Una colombiana y un venezolano le relataron al Proyecto Migración Venezuela cómo cambiaron sus vidas siete años después de que el régimen de Nicolás Maduro expulsara a centenares de personas y comenzara de esta forma la peor crisis migratoria y diplomática de la historia binacional.
A Bleydis Martelo todavía se le quiebra la voz cuando habla del tema. Hace siete años, tres uniformados venezolanos tumbaron la puerta de su rancho, en un barrio de invasión, la acusaron de ser paramilitar, y la sacaron a empellones hasta que cruzó la frontera, literalmente, con lo que tenía puesto.
Ese día, por fortuna, su esposo, obrero de construcción y su hijo de siete años, estaban en Cúcuta; los llamó desde un celular de minutos, y les pidió que se encontraran en casa de un amigo venezolano que tenía una tienda en el sector de La Parada.
Ese amigo se llama Ramón Manzi, venezolano, comerciante informal, que atendía su negocio y vendía cuanto cachivache podía entre Cúcuta y San Antonio, para ganarse unos pesos y completar lo del arriendo de su casa en Ureña, al otro lado de la frontera.
Comenzó entonces para ambos una crisis sin precedentes. Bleydis, que trabajaba como empleada doméstica por días en Cúcuta y San Antonio del Táchira se quedó sin empleo, y tuvo que empeñar los pocos corotos que salvó el día de la expulsión.

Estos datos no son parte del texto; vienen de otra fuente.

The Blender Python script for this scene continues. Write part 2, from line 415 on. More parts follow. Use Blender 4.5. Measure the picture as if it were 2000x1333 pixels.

“Lo que más me dolió es que yo había ahorrado para un televisor de segunda, y lo acababa de comprar, pero uno de esos señores lo tumbó de un patada cuando me sacaron de la casa“, recuerda con amargura.
Ramón escarba entre las telarañas de ese momento doloroso y rememora que, en medio del desorden, su pequeño almacén fue saqueado y se quedó sin el plante, porque toda la mercancía, desde encendedores hasta llaveros, la había sacado fiada.
“Yo debía en esa época como seis millones de pesos en cositas que me traían desde Maicao para vender, y con el local destrozado me quedé sin el pan y sin el queso“, relata con una tristeza que no puede ocultar.
Las puertas y ventananas de los colombianos expulsados de Venezuela fueorn marcados con un R y terminaron destrozadas Foto: Carlos Julio Martínez – Semana
Y lo que es peor, su clientela colombiana, al otro lado de la frontera, desapareció porque todos ellos eran parte del grupo de expulsados; de un momento a otro, casi ninguno estaba ubicable cuando fueron a parar a los albergues.
“Cuando yo me fui a San Antonio a cobrar lo que me debían no había ni uno solo, todos se fueron, y muchos me debían bastante porque les había fiado licuadoras y ropa, pero pues no pude hacer nada. ¿ A dónde los iba a buscar si habían salido corriendo? A muy poquitos los volví a ver y cómo les iba a cobrar en esa situación, y pues me terminé de quebrar“, explica con le ceño fruncido.
Siete años después, Bleydis dice sin tapujos que “el cierre de la frontera fue la cuota inicial de mi desgracia, porque tuve que vivir en albergues, en carpas, sin agua y comiendo mal, hasta que volvimos a arrancar de cero y ahí nos vamos recuperando“.
Su hijo, hoy adolescente, tuvo que buscar ayuda psicólógica para enfrentar el drama que vivieron, y su esposo sigue bregando como albañil, pero perdió todos los clientes que tenía al otro lado de la frontera.
Ramón se dedica a comerciar mercancía por las trochas porque “la verdad yo no tengo estudio ni sé hacer nada más en la vida; después de esa quiebra no tuve quién me prestara para arrancar y ahora me rebusco como puedo“.
Ambos tienen la esperanza de que la reapertura tan anunciada sea el principio del pago de la deuda inmensa que tiene la vida con cada uno de ellos.
Lo que si tienen claro, es que “no podemos bajar la cabeza, hay que seguir siendo berraquitos y pelear la vida“, asegura Bleydis. Y Ramón lo dice en jerga venezolana: “hay que meterle pichón, porque de toda esta locura me quedó el amor; conocí a alguien y tengo una niña de cuatro años. Por ella me rompo, pana, me rompo“.